Data provided
* * * *

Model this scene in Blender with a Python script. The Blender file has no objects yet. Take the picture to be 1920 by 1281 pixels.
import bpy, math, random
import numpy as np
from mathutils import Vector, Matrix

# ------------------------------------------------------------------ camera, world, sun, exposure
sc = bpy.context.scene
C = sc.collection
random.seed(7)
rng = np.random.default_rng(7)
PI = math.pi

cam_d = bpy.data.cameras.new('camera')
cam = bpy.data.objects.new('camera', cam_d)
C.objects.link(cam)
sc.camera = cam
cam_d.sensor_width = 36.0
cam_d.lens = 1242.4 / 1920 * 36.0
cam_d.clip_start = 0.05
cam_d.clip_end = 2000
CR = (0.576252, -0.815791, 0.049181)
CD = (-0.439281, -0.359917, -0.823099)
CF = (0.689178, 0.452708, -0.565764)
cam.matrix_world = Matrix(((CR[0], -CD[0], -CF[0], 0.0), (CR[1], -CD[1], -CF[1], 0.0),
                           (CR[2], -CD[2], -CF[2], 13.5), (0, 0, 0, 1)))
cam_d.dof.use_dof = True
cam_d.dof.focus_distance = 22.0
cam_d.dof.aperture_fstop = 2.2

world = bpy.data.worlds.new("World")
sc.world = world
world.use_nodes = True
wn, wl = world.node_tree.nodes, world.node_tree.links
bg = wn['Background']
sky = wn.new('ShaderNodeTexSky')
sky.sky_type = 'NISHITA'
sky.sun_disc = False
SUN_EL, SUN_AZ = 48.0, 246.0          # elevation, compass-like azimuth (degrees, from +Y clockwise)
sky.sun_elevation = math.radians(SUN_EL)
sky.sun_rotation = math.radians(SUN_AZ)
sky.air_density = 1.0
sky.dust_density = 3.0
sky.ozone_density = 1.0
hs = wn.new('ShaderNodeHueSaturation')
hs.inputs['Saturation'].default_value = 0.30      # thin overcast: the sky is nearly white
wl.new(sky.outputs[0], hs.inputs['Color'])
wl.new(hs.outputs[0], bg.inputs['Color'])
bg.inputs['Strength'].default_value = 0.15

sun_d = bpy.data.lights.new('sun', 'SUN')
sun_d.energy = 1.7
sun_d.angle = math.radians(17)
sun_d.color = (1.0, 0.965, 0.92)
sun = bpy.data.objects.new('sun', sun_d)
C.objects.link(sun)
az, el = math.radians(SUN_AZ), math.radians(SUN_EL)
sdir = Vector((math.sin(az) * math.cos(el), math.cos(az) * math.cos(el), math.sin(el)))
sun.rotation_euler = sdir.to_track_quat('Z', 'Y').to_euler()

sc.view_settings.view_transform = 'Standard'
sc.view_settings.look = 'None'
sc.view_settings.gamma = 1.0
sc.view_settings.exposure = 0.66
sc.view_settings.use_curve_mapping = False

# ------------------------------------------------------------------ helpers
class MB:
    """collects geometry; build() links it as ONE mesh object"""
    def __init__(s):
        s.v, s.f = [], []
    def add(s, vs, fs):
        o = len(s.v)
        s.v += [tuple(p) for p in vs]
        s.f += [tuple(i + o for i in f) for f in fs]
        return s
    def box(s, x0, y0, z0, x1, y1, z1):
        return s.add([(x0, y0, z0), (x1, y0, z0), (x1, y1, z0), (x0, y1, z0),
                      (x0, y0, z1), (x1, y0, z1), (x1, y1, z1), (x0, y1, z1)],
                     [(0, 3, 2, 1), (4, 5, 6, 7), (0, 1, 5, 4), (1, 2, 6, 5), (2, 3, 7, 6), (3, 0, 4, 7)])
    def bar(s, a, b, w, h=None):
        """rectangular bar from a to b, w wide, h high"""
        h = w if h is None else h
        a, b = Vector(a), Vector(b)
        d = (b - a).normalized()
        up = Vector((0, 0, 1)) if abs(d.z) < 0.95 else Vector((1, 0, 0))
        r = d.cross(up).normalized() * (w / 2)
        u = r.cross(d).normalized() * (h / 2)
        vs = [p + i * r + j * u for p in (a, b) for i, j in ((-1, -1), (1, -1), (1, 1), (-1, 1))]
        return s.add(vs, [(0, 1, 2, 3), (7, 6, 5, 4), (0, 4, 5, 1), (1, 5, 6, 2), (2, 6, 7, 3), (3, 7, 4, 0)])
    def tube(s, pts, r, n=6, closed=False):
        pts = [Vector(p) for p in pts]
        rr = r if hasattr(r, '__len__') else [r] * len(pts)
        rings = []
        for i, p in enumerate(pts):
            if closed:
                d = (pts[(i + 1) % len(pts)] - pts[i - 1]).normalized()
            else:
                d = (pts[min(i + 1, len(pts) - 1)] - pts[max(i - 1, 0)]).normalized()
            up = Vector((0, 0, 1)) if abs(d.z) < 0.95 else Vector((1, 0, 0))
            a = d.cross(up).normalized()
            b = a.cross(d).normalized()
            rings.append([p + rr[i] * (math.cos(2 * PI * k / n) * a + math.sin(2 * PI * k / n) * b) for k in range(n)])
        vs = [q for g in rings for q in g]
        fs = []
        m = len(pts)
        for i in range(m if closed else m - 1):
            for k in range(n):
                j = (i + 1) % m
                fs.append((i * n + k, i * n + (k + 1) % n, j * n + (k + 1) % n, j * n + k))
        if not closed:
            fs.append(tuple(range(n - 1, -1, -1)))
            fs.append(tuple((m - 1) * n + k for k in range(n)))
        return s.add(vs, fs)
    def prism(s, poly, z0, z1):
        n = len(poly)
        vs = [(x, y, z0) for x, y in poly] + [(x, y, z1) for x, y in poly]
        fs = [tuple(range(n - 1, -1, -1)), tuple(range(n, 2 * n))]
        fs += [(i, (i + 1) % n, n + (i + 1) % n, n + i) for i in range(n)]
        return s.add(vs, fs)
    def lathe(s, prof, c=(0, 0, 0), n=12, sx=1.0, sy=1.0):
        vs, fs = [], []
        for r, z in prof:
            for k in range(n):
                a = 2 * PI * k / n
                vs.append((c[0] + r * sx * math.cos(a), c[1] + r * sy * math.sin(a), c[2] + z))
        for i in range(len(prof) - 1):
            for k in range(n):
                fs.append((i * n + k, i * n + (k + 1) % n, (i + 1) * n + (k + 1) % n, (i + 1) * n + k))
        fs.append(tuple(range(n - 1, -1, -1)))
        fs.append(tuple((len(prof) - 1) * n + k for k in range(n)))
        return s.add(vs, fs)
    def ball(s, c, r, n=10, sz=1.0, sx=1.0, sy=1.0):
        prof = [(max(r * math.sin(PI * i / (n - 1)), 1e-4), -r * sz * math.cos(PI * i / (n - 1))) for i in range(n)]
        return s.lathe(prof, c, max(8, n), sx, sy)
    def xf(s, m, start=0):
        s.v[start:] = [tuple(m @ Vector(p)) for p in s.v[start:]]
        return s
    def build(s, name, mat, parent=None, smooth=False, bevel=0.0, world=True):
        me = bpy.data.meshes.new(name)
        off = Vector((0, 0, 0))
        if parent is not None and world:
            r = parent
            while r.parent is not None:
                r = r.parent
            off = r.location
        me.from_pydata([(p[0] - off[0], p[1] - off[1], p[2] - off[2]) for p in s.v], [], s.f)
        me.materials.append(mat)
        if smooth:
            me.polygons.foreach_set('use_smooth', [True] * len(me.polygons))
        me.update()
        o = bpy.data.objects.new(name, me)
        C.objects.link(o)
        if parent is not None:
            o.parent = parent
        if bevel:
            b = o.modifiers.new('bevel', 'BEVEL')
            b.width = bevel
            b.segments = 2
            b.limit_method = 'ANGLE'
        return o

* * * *

What you have to do
Quote the listing in full, please, keeping every line exact.

Answer to this problem
Model this scene in Blender with a Python script. The Blender file has no objects yet. Take the picture to be 1920 by 1281 pixels.
import bpy, math, random
import numpy as np
from mathutils import Vector, Matrix

# ------------------------------------------------------------------ camera, world, sun, exposure
sc = bpy.context.scene
C = sc.collection
random.seed(7)
rng = np.random.default_rng(7)
PI = math.pi

cam_d = bpy.data.cameras.new('camera')
cam = bpy.data.objects.new('camera', cam_d)
C.objects.link(cam)
sc.camera = cam
cam_d.sensor_width = 36.0
cam_d.lens = 1242.4 / 1920 * 36.0
cam_d.clip_start = 0.05
cam_d.clip_end = 2000
CR = (0.576252, -0.815791, 0.049181)
CD = (-0.439281, -0.359917, -0.823099)
CF = (0.689178, 0.452708, -0.565764)
cam.matrix_world = Matrix(((CR[0], -CD[0], -CF[0], 0.0), (CR[1], -CD[1], -CF[1], 0.0),
                           (CR[2], -CD[2], -CF[2], 13.5), (0, 0, 0, 1)))
cam_d.dof.use_dof = True
cam_d.dof.focus_distance = 22.0
cam_d.dof.aperture_fstop = 2.2

world = bpy.data.worlds.new("World")
sc.world = world
world.use_nodes = True
wn, wl = world.node_tree.nodes, world.node_tree.links
bg = wn['Background']
sky = wn.new('ShaderNodeTexSky')
sky.sky_type = 'NISHITA'
sky.sun_disc = False
SUN_EL, SUN_AZ = 48.0, 246.0          # elevation, compass-like azimuth (degrees, from +Y clockwise)
sky.sun_elevation = math.radians(SUN_EL)
sky.sun_rotation = math.radians(SUN_AZ)
sky.air_density = 1.0
sky.dust_density = 3.0
sky.ozone_density = 1.0
hs = wn.new('ShaderNodeHueSaturation')
hs.inputs['Saturation'].default_value = 0.30      # thin overcast: the sky is nearly white
wl.new(sky.outputs[0], hs.inputs['Color'])
wl.new(hs.outputs[0], bg.inputs['Color'])
bg.inputs['Strength'].default_value = 0.15

sun_d = bpy.data.lights.new('sun', 'SUN')
sun_d.energy = 1.7
sun_d.angle = math.radians(17)
sun_d.color = (1.0, 0.965, 0.92)
sun = bpy.data.objects.new('sun', sun_d)
C.objects.link(sun)
az, el = math.radians(SUN_AZ), math.radians(SUN_EL)
sdir = Vector((math.sin(az) * math.cos(el), math.cos(az) * math.cos(el), math.sin(el)))
sun.rotation_euler = sdir.to_track_quat('Z', 'Y').to_euler()

sc.view_settings.view_transform = 'Standard'
sc.view_settings.look = 'None'
sc.view_settings.gamma = 1.0
sc.view_settings.exposure = 0.66
sc.view_settings.use_curve_mapping = False

# ------------------------------------------------------------------ helpers
class MB:
    """collects geometry; build() links it as ONE mesh object"""
    def __init__(s):
        s.v, s.f = [], []
    def add(s, vs, fs):
        o = len(s.v)
        s.v += [tuple(p) for p in vs]
        s.f += [tuple(i + o for i in f) for f in fs]
        return s
    def box(s, x0, y0, z0, x1, y1, z1):
        return s.add([(x0, y0, z0), (x1, y0, z0), (x1, y1, z0), (x0, y1, z0),
                      (x0, y0, z1), (x1, y0, z1), (x1, y1, z1), (x0, y1, z1)],
                     [(0, 3, 2, 1), (4, 5, 6, 7), (0, 1, 5, 4), (1, 2, 6, 5), (2, 3, 7, 6), (3, 0, 4, 7)])
    def bar(s, a, b, w, h=None):
        """rectangular bar from a to b, w wide, h high"""
        h = w if h is None else h
        a, b = Vector(a), Vector(b)
        d = (b - a).normalized()
        up = Vector((0, 0, 1)) if abs(d.z) < 0.95 else Vector((1, 0, 0))
        r = d.cross(up).normalized() * (w / 2)
        u = r.cross(d).normalized() * (h / 2)
        vs = [p + i * r + j * u for p in (a, b) for i, j in ((-1, -1), (1, -1), (1, 1), (-1, 1))]
        return s.add(vs, [(0, 1, 2, 3), (7, 6, 5, 4), (0, 4, 5, 1), (1, 5, 6, 2), (2, 6, 7, 3), (3, 7, 4, 0)])
    def tube(s, pts, r, n=6, closed=False):
        pts = [Vector(p) for p in pts]
        rr = r if hasattr(r, '__len__') else [r] * len(pts)
        rings = []
        for i, p in enumerate(pts):
            if closed:
                d = (pts[(i + 1) % len(pts)] - pts[i - 1]).normalized()
            else:
                d = (pts[min(i + 1, len(pts) - 1)] - pts[max(i - 1, 0)]).normalized()
            up = Vector((0, 0, 1)) if abs(d.z) < 0.95 else Vector((1, 0, 0))
            a = d.cross(up).normalized()
            b = a.cross(d).normalized()
            rings.append([p + rr[i] * (math.cos(2 * PI * k / n) * a + math.sin(2 * PI * k / n) * b) for k in range(n)])
        vs = [q for g in rings for q in g]
        fs = []
        m = len(pts)
        for i in range(m if closed else m - 1):
            for k in range(n):
                j = (i + 1) % m
                fs.append((i * n + k, i * n + (k + 1) % n, j * n + (k + 1) % n, j * n + k))
        if not closed:
            fs.append(tuple(range(n - 1, -1, -1)))
            fs.append(tuple((m - 1) * n + k for k in range(n)))
        return s.add(vs, fs)
    def prism(s, poly, z0, z1):
        n = len(poly)
        vs = [(x, y, z0) for x, y in poly] + [(x, y, z1) for x, y in poly]
        fs = [tuple(range(n - 1, -1, -1)), tuple(range(n, 2 * n))]
        fs += [(i, (i + 1) % n, n + (i + 1) % n, n + i) for i in range(n)]
        return s.add(vs, fs)
    def lathe(s, prof, c=(0, 0, 0), n=12, sx=1.0, sy=1.0):
        vs, fs = [], []
        for r, z in prof:
            for k in range(n):
                a = 2 * PI * k / n
                vs.append((c[0] + r * sx * math.cos(a), c[1] + r * sy * math.sin(a), c[2] + z))
        for i in range(len(prof) - 1):
            for k in range(n):
                fs.append((i * n + k, i * n + (k + 1) % n, (i + 1) * n + (k + 1) % n, (i + 1) * n + k))
        fs.append(tuple(range(n - 1, -1, -1)))
        fs.append(tuple((len(prof) - 1) * n + k for k in range(n)))
        return s.add(vs, fs)
    def ball(s, c, r, n=10, sz=1.0, sx=1.0, sy=1.0):
        prof = [(max(r * math.sin(PI * i / (n - 1)), 1e-4), -r * sz * math.cos(PI * i / (n - 1))) for i in range(n)]
        return s.lathe(prof, c, max(8, n), sx, sy)
    def xf(s, m, start=0):
        s.v[start:] = [tuple(m @ Vector(p)) for p in s.v[start:]]
        return s
    def build(s, name, mat, parent=None, smooth=False, bevel=0.0, world=True):
        me = bpy.data.meshes.new(name)
        off = Vector((0, 0, 0))
        if parent is not None and world:
            r = parent
            while r.parent is not None:
                r = r.parent
            off = r.location
        me.from_pydata([(p[0] - off[0], p[1] - off[1], p[2] - off[2]) for p in s.v], [], s.f)
        me.materials.append(mat)
        if smooth:
            me.polygons.foreach_set('use_smooth', [True] * len(me.polygons))
        me.update()
        o = bpy.data.objects.new(name, me)
        C.objects.link(o)
        if parent is not None:
            o.parent = parent
        if bevel:
            b = o.modifiers.new('bevel', 'BEVEL')
            b.width = bevel
            b.segments = 2
            b.limit_method = 'ANGLE'
        return o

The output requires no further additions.